With the advancement of sciences such as machine learning, deep learning, and artificial intelligence, various algorithms are designed and developed. Learning and application models based on data types such as sensor data and databases of computers are made. The BLEVE effects, one of the most common types of fire in industries, are predicted using the Levenberg-Marquardt algorithm, which has become increasingly popular in recent years. Here, the equations in the TNO (Toegepast Natuurwetenschappelijk Onderzoek-Netherlands Applied Scientific Research Organization) (YellowBook Static) model of BLEVE are used.
The aim of this research is to use artificial neural networks to predict the risk size of the BLEVE event. All the results from the TNO model of BLEVE effects were estimated using an artificial neural network model. Without utilizing equations, outcomes that are close to true results could be estimated in this method. Furthermore, findings were acquired fast, with linear outcomes in many settings. For this reason, the study’s necessity and significance have shifted in this direction. Sixteen TNO model equations from BLEVE are applied, and heat flux values are calculated as a result.

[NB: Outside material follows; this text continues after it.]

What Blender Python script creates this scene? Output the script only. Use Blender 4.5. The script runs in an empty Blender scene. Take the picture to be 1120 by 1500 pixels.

As a result of the studies, the BLEVE effects were predicted by the artificial neural network model created using the Levenberg-Marquardt algorithm. It is seen that the estimated results and the actual results calculated are close to each other. The statistical values between the predicted results of the artificial neural network model created by the Levenberg-Marquardt algorithm and the actual results were examined. The average relative error between the last stage of the BLEVE model created with ANN and the actual values was 3.34%. In addition, it has been observed that when the training iteration is increased within the algorithm, it gets closer to the real results, and statistical values such as standard error decrease even more. In other words, the computation was done by increasing the iteration sequence processing cycle of the result estimations and repeated with the number of training iterations in order to better evaluate the network’s performance. It has been observed that as the number of iterations increases, closer and more realistic results emerge.